The Cancun Trip Insider team compared every catamaran tour bookable from Playa del Carmen on price, departure point and included transport, duration, boat size, open-bar inclusions, snorkeling, and review consistency. For a cruise built around the experience aboard, the drinks, the group size, and the honesty of the departure logistics mattered most. We only included listings with enough reviews to judge reliably, and we flagged the practical traps that catch travellers out, chiefly the gap between a premium open bar and a beer-only one, and the marinas that sit outside Playa del Carmen itself. Listings with vague inclusions were left off. The six tours cover the full range: a budget reef-and-beach cruise, a relaxed half-day snorkel sail, an evening sunset sail, two full-day Isla Mujeres catamarans, and a private charter.

Frequently Asked Questions

Do catamaran tours actually leave from Playa del Carmen?+

Usually not from the Playa del Carmen pier itself. Most board at the Puerto Aventuras marina about 20 to 25 minutes south, or in the Cancún Hotel Zone, with round-trip hotel transport from Playa del Carmen included. Confirm your pickup zone and allow time for the transfer when you book.

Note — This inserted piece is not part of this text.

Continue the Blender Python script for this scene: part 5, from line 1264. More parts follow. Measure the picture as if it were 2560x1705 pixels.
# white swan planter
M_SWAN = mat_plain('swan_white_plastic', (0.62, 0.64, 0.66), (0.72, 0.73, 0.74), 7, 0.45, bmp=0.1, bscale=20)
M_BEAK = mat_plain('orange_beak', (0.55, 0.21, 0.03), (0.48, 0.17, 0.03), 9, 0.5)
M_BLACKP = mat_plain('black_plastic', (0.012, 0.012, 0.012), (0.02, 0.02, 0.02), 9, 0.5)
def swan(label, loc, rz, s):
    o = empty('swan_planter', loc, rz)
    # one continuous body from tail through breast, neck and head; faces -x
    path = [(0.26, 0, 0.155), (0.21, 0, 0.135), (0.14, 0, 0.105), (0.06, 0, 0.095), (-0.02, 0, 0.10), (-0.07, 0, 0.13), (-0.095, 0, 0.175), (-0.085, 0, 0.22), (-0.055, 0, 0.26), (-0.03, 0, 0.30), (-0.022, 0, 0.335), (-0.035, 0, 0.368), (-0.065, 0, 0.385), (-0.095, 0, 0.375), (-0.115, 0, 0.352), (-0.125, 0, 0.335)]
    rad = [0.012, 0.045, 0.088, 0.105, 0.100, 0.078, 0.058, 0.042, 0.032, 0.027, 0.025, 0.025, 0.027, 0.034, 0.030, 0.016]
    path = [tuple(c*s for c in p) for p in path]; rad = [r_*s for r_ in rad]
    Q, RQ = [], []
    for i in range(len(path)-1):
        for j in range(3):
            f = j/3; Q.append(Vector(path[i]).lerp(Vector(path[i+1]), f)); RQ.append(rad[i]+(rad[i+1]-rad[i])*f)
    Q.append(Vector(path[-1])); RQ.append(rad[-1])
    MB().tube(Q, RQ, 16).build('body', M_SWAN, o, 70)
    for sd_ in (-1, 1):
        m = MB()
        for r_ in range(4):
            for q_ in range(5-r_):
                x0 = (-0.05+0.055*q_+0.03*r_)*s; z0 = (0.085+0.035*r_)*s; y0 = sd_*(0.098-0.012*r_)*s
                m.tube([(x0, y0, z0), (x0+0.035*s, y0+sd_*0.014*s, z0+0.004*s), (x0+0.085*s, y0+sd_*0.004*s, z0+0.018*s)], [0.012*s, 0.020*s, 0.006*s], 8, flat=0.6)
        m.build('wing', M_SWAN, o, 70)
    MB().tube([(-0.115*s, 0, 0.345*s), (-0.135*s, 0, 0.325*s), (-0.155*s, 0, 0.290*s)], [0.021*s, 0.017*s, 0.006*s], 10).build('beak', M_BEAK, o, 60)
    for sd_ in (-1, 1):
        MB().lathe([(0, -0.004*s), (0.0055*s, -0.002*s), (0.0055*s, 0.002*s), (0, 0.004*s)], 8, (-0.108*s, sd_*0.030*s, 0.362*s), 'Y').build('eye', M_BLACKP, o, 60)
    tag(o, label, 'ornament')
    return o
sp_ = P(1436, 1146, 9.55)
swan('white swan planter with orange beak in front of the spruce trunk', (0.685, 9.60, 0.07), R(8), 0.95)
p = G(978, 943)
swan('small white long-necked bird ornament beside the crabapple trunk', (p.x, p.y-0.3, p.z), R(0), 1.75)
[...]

How much does a catamaran tour in Playa del Carmen cost?+

Shared catamaran cruises cost about $85 to $115 per adult. The Maroma reef cruise is $85, the snorkeling and sunset sails and the full-day Isla Mujeres catamaran are around $89, and the premium Isla Mujeres trip is $115. A private 40ft charter for up to 15 runs about $1,873. Most tours also add a $15 to $25 marina fee in cash.

What is the best catamaran tour in Playa del Carmen?+

The best-rated option is the Maroma Beach reef snorkel cruise at $85 (4.8 stars, 520-plus reviews), which includes a reef snorkel, beach-club access, gear, and transport. For a sunset, the luxury sailing cruise with an open bar is the pick; for a full day, the Isla Mujeres catamaran adds open water and a beach.

Is there an open bar on Playa del Carmen catamaran tours?+

Most include drinks, but the level varies. Some pour a premium open bar, some a national-brand bar, and the Maroma cruise serves beer and soft drinks. Drinks are typically served after the snorkel for safety. If the bar matters, check the exact inclusion, since it is the biggest difference between similarly priced cruises.

Can you snorkel on a catamaran tour from Playa del Carmen?+

Yes, on most of them. Snorkel stops include the Maroma reef, the Inah Reef, El Meco reef, and the MUSA underwater sculptures near Isla Mujeres, with gear provided. The sunset sailing cruise is the exception and does not snorkel. Most snorkel stops require a minimum age of 8.

Are catamaran tours in Playa del Carmen family-friendly?+

Many are. The Maroma reef cruise accepts ages 6 and up and the Isla Mujeres trips welcome all ages, while the sunset sail is 10 and up and snorkeling generally needs age 8. The larger Maroma boat suits lively family groups; the smaller sailing catamarans are calmer.

What is the marina or dock fee on a catamaran tour?+

Several operators collect a marina or government dock fee of about $15 to $25 per person, paid in cash at check-in and not included in the online price. It is standard at the Riviera Maya marinas, so carry cash to cover it for everyone in your group.

How long do you actually spend snorkeling on a catamaran tour?+

On the shared cruises, often only about 15 to 20 minutes of guided snorkeling with a life jacket, so it is a taste rather than a deep dive. The private charter gives the most water time (around 2 hours at Paamul Bay). If snorkeling is your priority, choose a dedicated snorkel trip or the private option.

When is the best time for a catamaran tour in the Riviera Maya?+

November to April brings the calmest seas and clearest water. Sargassum seaweed can affect Riviera Maya beaches from about May to August, but it mostly hits the shoreline rather than the reefs and open water, so a snorkel or Isla Mujeres trip is a good choice then. Mornings have the calmest conditions year-round.